▶ **STORED DATA**:
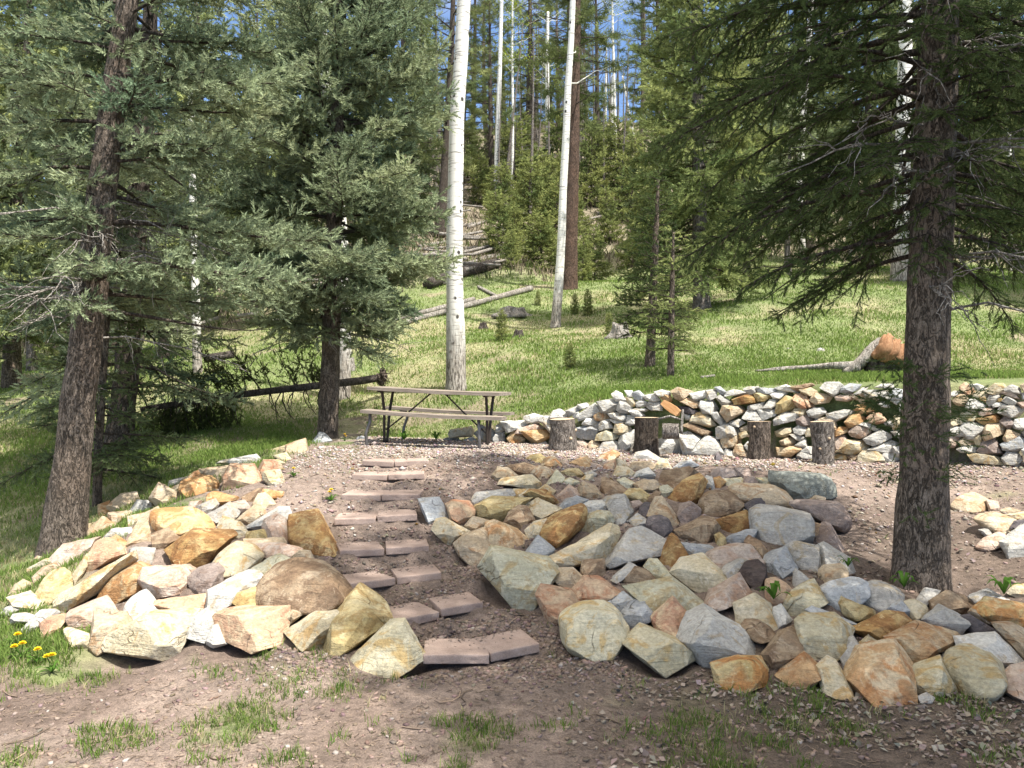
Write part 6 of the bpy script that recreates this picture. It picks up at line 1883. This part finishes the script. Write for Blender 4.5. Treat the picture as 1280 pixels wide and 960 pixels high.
def bits(name, x, y, rng, size, c, flat=(.45, .8), sink=.25, box=False, zs=None):
    keep = off_blocks(x, y) if zs is None else np.ones(len(x), bool)
    x, y, size, c = x[keep], y[keep], size[keep], c[keep]
    n = len(x)
    B, F0 = (CUB, CUF) if box else (OCT, OCF)
    k = len(B)
    V = B[None] * rng.uniform(.6, 1.3, (n, k, 3)) * size[:, None, None]
    V[:, :, 2] *= rng.uniform(*flat, (n, 1))
    V[:, :, 0] *= rng.uniform(.8, 1.5, (n, 1))
    a = rng.uniform(0, 6.283, n); ca, sa = np.cos(a)[:, None], np.sin(a)[:, None]
    X = V[:, :, 0] * ca - V[:, :, 1] * sa; Y = V[:, :, 0] * sa + V[:, :, 1] * ca
    tl = rng.normal(size=(n, 1)) * .3
    Z = V[:, :, 2] + X * tl
    Zg = look(GZ, x, y) if zs is None else zs
    P = np.stack([X + x[:, None], Y + y[:, None], Z + (Zg + size * .5 * (1 - 2 * sink))[:, None]], -1).reshape(-1, 3)
    F = (F0[None] + (np.arange(n) * k)[:, None, None]).reshape(-1, F0.shape[1])
    o = link(name, mesh_np(name, P, F, M_BITS, np.repeat(np.clip(c, .01, .7), k, 0)))
    tag(o, None, None, None, 'stuff')
# pale gravel of the terrace
x, y, rng = scatter(110000, 6.0, 11.2, 1.0, 330, 1440, 4)
g = look(GN, x, y); pl = look(PILE, x, y)
ok = (y < yw(x) + .05) & (g < .45) & (pl < .15) & (rng.random(len(x)) < sstep(7.2, 8.9, y + 1.2 * (vn(x * 1.6, y * 1.6, 12) - .5)) * .95 + .05) & ((x > -2.4))
x, y = x[ok], y[ok]
n = len(x)
c = np.array([.32, .265, .225]) + rng.normal(size=(n, 1)) * .085 + rng.normal(size=(n, 3)) * .018
bits('gravel', x, y, rng, rng.gamma(3, .0028, n) + .0035, c)
# crumbs of soil and stones on the path and in front
x, y, rng = scatter(90000, 2.8, 8.6, 1.1, -60, 1380, 5)
g = look(GN, x, y); pl = look(PILE, x, y)
stepz = sstep(-1.9, -1.2, x) * sstep(1.0, .5, x) * sstep(3.9, 4.4, y)
ok = (g < .5) & (pl < .5) & (rng.random(len(x)) < .07 + .8 * stepz)
x, y = x[ok], y[ok]; n = len(x)
c = np.array([.225, .17, .14]) * rng.uniform(.55, 1.3, (n, 1)) + rng.normal(size=(n, 3)) * .008
c = np.where((rng.random(n) < .035)[:, None], np.array([.34, .30, .27]) * rng.uniform(.7, 1.2, (n, 1)), c)
bits('dirt_crumbs', x, y, rng, np.minimum(rng.gamma(2.0, .0032, n) + .0028, .013 + .006 * rng.random(n) * (y > 4.3)), c, (.5, .9), .35, True)
# soil kicked onto the treads
xs, ys, zs = [], [], []
for bl in [o_ for o_ in COL.objects if o_.name.startswith('paving_block')]:
    hx = max(v_.co.x for v_ in bl.data.vertices)
    for _ in range(50):
        p_ = bl.matrix_world @ Vector((rng.uniform(-hx + .01, hx - .01), .285 - min(.27, rng.exponential(.05)), .055))
        xs.append(p_.x); ys.append(p_.y); zs.append(p_.z - .002)
n = len(xs)
bits('tread_dirt', np.array(xs), np.array(ys), rng, rng.gamma(2.0, .0016, n) + .002, np.array([.25, .195, .16]) * rng.uniform(.6, 1.3, (n, 1)), (.5, .9), .3, True, np.array(zs))
# dry leaves under the spruce side
x, y, rng = scatter(30000, 2.7, 7.2, 1.3, 480, 1460, 7)
den = np.where(y < 4.7, sstep(.0, 1.0, x) * .9, np.exp(-((x - 3.1) ** 2 + (y - 5.6) ** 2) / 1.6)) * (look(PILE, x, y) < .4)
den *= sstep(.25, .6, vn(x * 2.2, y * 2.2, 13))
ok = rng.random(len(x)) < den * .36
x, y = x[ok], y[ok]; n = len(x)
s = rng.uniform(.008, .021, n)
a = rng.uniform(0, 6.283, n)
e1 = np.stack([np.cos(a), np.sin(a), rng.normal(size=n) * .35], -1) * s[:, None]
e2 = np.stack([-np.sin(a), np.cos(a), rng.normal(size=n) * .35], -1) * (s * rng.uniform(.5, .9, n))[:, None]
b = np.stack([x, y, look(GZ, x, y) + .008 + .006 * rng.random(n)], -1)
upv = np.zeros((n, 3)); upv[:, 2] = s * rng.uniform(.0, .5, n)
V = np.stack([b - e1, b - e2 + upv, b + e1, b + e2 + upv], 1).reshape(-1, 3)
i = np.arange(n)[:, None] * 4
c = np.array([.21, .18, .15]) * rng.uniform(.45, 1.5, (n, 1)) + rng.normal(size=(n, 3)) * .012
o = link('leaf_litter', mesh_np('leaf_litter', V, np.vstack([i + np.array([0, 1, 2]), i + np.array([0, 2, 3])]), M_BITS, np.repeat(np.clip(c, .03, .6), 4, 0)))
tag(o, None, None, None, 'stuff')
# fallen twigs and needles on the bare dirt
x, y, rng = scatter(9000, 2.7, 9.5, 1.3, -60, 1400, 9)
ok = (look(GN, x, y) < .7) & (look(PILE, x, y) < .3)
x, y = x[ok], y[ok]; n = len(x)
big = rng.random(n) < .012
L = np.where(big, rng.uniform(.06, .22, n), rng.uniform(.012, .04, n)); w = np.where(big, .0035, .0016)
a = rng.uniform(0, 6.283, n)
s7 = np.linspace(-.5, .5, 4)
bend = rng.normal(size=n) * .12
paths = np.stack([x[:, None] + np.cos(a)[:, None] * L[:, None] * s7 - np.sin(a)[:, None] * (bend * L)[:, None] * s7 ** 2 * 4, y[:, None] + np.sin(a)[:, None] * L[:, None] * s7 + np.cos(a)[:, None] * (bend * L)[:, None] * s7 ** 2 * 4, np.zeros((n, 4))], -1)
paths[..., 2] = look(GZ, paths[..., 0].ravel(), paths[..., 1].ravel()).reshape(n, 4) + w[:, None] + .003
V, q = fast_tubes(paths, np.repeat(w[:, None], 4, 1), 3)
c = np.array([.20, .15, .11]) * rng.uniform(.4, 1.7, (n, 1))
o = link('twig_litter', mesh_np('twig_litter', V, q, M_BITS, np.repeat(c, 12, 0)))
tag(o, None, None, None, 'stuff')
# low brush and twigs on the wooded slope
x, y, rng = scatter(15000, 22, 80, 1.2, -160, 1440, 8)
ok = look(FOREST, x, y) > rng.random(len(x))
x, y = x[ok], y[ok]; n = len(x)
c = np.where((rng.random(n) < .45)[:, None], np.array([.09, .12, .04]), np.array([.24, .20, .15])) * rng.uniform(.6, 1.3, (n, 1))
blades('undergrowth', x, y, rng, rng.uniform(.15, .55, n), np.full(n, .05), c, 5, np.full(n, .25), .9)

# ---------------------------------------------------------------- dandelions and weeds
def leaf_strip(bm, L, w, az, rise, mi):
    d = Vector((math.cos(az), math.sin(az), 0)); s = Vector((-d.y, d.x, 0))
    prev = None
    for k in range(6):
        t = k / 5
        c = d * L * t + Vector((0, 0, rise * math.sin(t * 2.4) + .004))
        ww = w * math.sin(math.pi * min(.97, .12 + .85 * t)) * (1 if k % 2 else .72)
        row = [bm.verts.new(c + s * ww), bm.verts.new(c + Vector((0, 0, -.002))), bm.verts.new(c - s * ww)]
        if prev:
            for j in (0, 1):
                f = bm.faces.new((prev[j], prev[j + 1], row[j + 1], row[j])); f.material_index = mi
        prev = row
def dandelion(u, v, label, n_fl=1, seed=0, loc=None, size=1.0):
    p = hit(u, v) if loc is None else loc
    e = empty('dandelion', (p.x, p.y, zt(p.x, p.y)))
    tag(e, label, 'dandelion', 'yellow dandelions around the pale pile')
    r = random.Random(seed)
    bm = bmesh.new()
    for i in range(9): leaf_strip(bm, r.uniform(.05, .10), .009, i * .7 + r.random() * .4, r.uniform(.015, .05), 0)
    bm_obj('leaves', bm, M_WEED, e)
    for i in range(n_fl):
        h = r.uniform(.06, .10) * size; dx, dy = (r.uniform(-.04, .04), r.uniform(-.04, .04)) if i else (0, 0)
        V, q, t = tube([(0, 0, 0), (dx * .5, dy * .5, h * .6), (dx, dy, h)], [.0025] * 3, 6)
        st_ = link('stem', mesh_np('stem', V, [q, t], M_WEED), e)
        bm = bmesh.new()
        for ring, (rr, zz, m) in enumerate(((.021, .0, 22), (.016, .005, 18), (.009, .009, 12))):
            for j in range(m):
                a = j / m * 6.283 + ring * .3
                d = Vector((math.cos(a), math.sin(a), .25 + .25 * ring)); s = Vector((-d.y, d.x, 0)) * .0032
                b0 = Vector((0, 0, zz))
                bm.faces.new([bm.verts.new(b0 - s * .5), bm.verts.new(b0 + s * .5), bm.verts.new(b0 + d * rr + s), bm.verts.new(b0 + d * rr - s)])
        bm_obj('flower', bm, M_YEL, e, (dx, dy, h))
dandelion(22, 808, 'dandelion in the grass below the rust-red cube rock, topmost of that bunch', 1, 1)
dandelion(28, 822, 'dandelion with two heads in the grass, between its single neighbours', 2, 2)
dandelion(47, 829, 'dandelion with one open head beside the largest dandelion', 1, 3)
dandelion(65, 840, 'largest dandelion with two bright heads near the upright tan slab', 2, 4, None, 1.1)
dandelion(414, 626, 'dandelion with two heads growing in bare soil beside the sixth step', 2, 5)
dandelion(367, 596, 'dandelion growing at the rim of the pale rocks, high on the bank', 1, 6)
dandelion(431, 552, 'dandelion by the foot of the full spruce near the picnic table', 2, 7)
def weed(u, v, label, L, n, seed):
    p = hit(u, v)
    r = random.Random(seed)
    bm = bmesh.new()
    for i in range(n): leaf_strip(bm, L * r.uniform(.7, 1.1), L * .14, i * 6.283 / n + r.random(), L * r.uniform(.5, 1.0), 0)
    o = bm_obj('weed', bm, M_WEED, None, (p.x, p.y, zt(p.x, p.y) + .06))
    tag(o, label, 'weed')
weed(967, 757, 'broad-leaved green weed sprouting beside the flat cream rock', .12, 7, 1)
weed(505, 556, 'leafy dock weed spreading under the picnic table', .13, 9, 2)
weed(545, 556, 'low dark-leaved weed between the table and the wall', .12, 8, 3)
weed(1060, 718, 'small green weed between grey stones at the hollow', .08, 7, 4)
weed(1130, 744, 'green weed at the foot of the thick spruce trunk', .10, 9, 5)
weed(1255, 745, 'green weed behind the yellow and orange streaked slab', .12, 9, 6)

▶ **THE PROBLEM**: Reproduce every line of the listing above in which the string "high" appears.

▶ **THE COMPLETED TASK**:
Write part 6 of the bpy script that recreates this picture. It picks up at line 1883. This part finishes the script. Write for Blender 4.5. Treat the picture as 1280 pixels wide and 960 pixels high.
dandelion(367, 596, 'dandelion growing at the rim of the pale rocks, high on the bank', 1, 6)